» Given request: Reproduce exactly the lines below, from the first through the one containing "return c * sg, n * sg", and nothing more.

======

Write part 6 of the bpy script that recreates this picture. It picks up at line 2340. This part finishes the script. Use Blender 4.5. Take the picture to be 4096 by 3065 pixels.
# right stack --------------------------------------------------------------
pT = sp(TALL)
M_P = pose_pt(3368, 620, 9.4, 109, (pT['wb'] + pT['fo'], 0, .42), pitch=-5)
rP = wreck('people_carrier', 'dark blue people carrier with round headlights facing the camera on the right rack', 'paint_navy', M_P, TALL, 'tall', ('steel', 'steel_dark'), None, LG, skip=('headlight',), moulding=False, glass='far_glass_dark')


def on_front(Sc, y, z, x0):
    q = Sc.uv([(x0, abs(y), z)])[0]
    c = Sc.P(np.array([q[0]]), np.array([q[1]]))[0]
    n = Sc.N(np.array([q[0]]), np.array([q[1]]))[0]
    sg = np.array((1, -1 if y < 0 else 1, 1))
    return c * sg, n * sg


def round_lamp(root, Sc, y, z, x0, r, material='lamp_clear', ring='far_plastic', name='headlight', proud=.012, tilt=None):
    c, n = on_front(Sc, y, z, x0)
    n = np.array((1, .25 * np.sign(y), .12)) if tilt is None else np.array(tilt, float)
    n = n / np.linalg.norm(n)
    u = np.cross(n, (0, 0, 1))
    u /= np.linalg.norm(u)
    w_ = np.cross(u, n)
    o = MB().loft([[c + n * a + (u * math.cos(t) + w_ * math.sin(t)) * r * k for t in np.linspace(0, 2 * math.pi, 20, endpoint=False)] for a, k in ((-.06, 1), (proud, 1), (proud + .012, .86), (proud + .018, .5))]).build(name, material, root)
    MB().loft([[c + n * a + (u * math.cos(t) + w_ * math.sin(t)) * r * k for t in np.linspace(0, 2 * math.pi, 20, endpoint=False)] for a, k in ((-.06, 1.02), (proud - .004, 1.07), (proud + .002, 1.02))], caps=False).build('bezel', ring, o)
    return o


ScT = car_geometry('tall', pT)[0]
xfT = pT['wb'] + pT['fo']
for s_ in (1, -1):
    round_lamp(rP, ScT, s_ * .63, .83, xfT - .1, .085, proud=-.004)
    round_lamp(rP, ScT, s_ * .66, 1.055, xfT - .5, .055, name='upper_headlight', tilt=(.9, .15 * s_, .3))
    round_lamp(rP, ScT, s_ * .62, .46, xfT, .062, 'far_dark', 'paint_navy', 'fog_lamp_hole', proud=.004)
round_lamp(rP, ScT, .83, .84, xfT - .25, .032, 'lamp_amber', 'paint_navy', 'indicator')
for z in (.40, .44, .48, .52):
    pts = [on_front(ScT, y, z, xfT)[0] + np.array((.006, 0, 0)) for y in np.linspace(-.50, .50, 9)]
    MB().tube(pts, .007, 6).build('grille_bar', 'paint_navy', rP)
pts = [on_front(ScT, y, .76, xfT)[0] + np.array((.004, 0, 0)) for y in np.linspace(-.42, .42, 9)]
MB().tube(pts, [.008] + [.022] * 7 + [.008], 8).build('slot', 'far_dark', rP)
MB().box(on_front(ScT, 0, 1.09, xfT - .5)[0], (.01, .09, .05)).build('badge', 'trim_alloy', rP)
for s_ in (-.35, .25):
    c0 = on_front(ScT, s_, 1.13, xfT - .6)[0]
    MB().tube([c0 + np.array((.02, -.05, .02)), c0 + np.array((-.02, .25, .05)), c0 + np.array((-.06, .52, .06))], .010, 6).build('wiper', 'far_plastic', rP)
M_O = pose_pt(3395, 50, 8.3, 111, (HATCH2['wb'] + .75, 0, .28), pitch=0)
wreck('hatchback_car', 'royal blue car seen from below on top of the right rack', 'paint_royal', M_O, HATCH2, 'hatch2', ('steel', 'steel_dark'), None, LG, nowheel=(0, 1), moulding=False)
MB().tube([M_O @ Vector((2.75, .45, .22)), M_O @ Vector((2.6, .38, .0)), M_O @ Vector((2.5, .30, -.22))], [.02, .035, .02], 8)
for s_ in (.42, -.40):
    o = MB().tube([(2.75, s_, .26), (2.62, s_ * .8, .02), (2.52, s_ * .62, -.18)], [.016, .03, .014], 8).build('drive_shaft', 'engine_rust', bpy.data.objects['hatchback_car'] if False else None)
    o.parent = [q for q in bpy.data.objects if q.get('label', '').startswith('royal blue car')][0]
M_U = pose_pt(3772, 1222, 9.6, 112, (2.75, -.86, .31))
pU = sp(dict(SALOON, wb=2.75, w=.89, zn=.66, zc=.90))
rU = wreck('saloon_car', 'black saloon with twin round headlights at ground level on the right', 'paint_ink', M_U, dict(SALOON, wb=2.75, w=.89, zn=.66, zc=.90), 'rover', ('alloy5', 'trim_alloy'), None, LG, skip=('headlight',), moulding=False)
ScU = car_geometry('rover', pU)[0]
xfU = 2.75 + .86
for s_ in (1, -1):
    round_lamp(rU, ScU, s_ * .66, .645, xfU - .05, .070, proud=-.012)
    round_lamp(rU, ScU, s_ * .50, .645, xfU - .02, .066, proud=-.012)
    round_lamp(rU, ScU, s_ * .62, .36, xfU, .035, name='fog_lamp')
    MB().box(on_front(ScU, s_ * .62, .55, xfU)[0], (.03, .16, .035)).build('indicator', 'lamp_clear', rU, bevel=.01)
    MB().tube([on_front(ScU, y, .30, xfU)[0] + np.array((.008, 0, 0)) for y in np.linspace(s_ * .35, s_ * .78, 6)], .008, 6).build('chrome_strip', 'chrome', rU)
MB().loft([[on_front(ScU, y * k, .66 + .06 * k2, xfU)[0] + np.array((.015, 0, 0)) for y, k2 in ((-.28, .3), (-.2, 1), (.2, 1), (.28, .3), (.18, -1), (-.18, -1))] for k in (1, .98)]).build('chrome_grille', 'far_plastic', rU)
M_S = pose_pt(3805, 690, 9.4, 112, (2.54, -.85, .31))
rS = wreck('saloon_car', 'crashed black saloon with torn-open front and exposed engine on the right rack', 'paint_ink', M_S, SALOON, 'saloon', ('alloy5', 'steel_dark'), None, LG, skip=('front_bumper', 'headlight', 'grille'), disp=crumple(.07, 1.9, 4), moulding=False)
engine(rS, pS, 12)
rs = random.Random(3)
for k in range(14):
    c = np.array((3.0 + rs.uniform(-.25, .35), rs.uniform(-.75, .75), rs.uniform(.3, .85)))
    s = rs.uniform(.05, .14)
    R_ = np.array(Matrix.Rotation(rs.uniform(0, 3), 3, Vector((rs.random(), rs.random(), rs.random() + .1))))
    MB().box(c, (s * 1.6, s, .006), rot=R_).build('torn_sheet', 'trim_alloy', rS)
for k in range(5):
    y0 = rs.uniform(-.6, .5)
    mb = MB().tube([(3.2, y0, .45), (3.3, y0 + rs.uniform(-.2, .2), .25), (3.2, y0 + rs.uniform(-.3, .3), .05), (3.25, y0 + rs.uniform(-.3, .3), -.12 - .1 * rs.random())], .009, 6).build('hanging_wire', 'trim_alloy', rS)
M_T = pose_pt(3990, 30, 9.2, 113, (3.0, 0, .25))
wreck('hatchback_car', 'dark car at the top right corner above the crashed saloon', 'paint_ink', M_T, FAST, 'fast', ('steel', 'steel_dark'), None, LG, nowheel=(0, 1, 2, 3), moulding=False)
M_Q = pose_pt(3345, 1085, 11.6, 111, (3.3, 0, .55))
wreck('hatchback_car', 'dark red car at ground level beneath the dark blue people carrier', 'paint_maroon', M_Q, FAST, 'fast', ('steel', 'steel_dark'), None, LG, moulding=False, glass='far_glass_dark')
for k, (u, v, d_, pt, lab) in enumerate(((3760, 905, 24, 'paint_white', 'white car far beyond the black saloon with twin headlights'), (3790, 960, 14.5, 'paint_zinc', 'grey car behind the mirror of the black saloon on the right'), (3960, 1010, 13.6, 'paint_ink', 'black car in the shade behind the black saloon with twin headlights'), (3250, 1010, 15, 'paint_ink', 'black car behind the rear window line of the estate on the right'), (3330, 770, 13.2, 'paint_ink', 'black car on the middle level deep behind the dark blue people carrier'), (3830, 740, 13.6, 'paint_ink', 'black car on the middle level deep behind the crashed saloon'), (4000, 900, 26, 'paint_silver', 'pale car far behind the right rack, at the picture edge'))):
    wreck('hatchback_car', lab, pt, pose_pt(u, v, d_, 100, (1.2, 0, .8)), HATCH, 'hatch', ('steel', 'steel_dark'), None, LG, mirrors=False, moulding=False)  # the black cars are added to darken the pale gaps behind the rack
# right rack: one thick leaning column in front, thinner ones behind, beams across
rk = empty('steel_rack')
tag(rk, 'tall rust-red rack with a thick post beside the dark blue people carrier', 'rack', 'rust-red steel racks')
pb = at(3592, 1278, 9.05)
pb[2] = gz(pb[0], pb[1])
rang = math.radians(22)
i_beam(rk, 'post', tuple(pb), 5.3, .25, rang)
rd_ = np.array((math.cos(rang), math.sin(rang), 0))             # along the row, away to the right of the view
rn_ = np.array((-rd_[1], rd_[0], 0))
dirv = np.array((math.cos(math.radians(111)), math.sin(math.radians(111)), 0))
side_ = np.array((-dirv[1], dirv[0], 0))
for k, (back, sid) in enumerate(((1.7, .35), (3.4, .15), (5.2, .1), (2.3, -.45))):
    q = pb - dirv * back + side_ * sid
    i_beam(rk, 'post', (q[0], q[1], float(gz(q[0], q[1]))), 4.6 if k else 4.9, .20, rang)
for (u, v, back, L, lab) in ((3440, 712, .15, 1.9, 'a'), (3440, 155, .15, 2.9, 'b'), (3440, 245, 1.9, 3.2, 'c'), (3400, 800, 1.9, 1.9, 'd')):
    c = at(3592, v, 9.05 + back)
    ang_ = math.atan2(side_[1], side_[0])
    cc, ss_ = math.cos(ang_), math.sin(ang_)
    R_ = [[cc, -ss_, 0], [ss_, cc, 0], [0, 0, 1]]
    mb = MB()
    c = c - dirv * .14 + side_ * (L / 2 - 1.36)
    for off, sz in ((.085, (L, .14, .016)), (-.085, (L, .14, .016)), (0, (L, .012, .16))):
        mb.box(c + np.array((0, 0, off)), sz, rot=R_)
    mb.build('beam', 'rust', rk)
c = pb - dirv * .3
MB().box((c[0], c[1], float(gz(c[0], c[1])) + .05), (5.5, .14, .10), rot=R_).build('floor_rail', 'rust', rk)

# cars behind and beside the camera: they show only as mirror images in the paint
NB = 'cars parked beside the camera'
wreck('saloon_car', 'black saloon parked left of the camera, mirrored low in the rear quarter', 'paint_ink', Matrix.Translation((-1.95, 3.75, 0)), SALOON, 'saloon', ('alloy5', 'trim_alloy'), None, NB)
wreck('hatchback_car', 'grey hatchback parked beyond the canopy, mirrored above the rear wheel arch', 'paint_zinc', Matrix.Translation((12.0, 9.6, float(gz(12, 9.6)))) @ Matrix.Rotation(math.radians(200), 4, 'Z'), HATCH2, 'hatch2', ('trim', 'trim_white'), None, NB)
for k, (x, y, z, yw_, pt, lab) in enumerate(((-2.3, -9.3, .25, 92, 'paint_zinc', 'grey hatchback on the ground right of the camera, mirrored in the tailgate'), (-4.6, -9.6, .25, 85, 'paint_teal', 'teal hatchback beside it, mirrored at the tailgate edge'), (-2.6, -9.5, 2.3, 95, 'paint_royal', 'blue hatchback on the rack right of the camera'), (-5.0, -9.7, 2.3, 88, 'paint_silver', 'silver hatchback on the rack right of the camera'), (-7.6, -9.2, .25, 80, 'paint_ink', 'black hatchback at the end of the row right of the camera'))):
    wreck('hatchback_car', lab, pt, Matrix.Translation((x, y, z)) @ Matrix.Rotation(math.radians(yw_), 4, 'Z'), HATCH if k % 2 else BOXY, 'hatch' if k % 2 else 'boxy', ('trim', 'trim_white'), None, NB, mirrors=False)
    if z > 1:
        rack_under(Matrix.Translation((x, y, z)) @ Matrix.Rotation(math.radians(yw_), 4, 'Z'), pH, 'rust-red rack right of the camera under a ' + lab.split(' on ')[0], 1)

======

» Solution for this task:
Write part 6 of the bpy script that recreates this picture. It picks up at line 2340. This part finishes the script. Use Blender 4.5. Take the picture to be 4096 by 3065 pixels.
# right stack --------------------------------------------------------------
pT = sp(TALL)
M_P = pose_pt(3368, 620, 9.4, 109, (pT['wb'] + pT['fo'], 0, .42), pitch=-5)
rP = wreck('people_carrier', 'dark blue people carrier with round headlights facing the camera on the right rack', 'paint_navy', M_P, TALL, 'tall', ('steel', 'steel_dark'), None, LG, skip=('headlight',), moulding=False, glass='far_glass_dark')


def on_front(Sc, y, z, x0):
    q = Sc.uv([(x0, abs(y), z)])[0]
    c = Sc.P(np.array([q[0]]), np.array([q[1]]))[0]
    n = Sc.N(np.array([q[0]]), np.array([q[1]]))[0]
    sg = np.array((1, -1 if y < 0 else 1, 1))
    return c * sg, n * sg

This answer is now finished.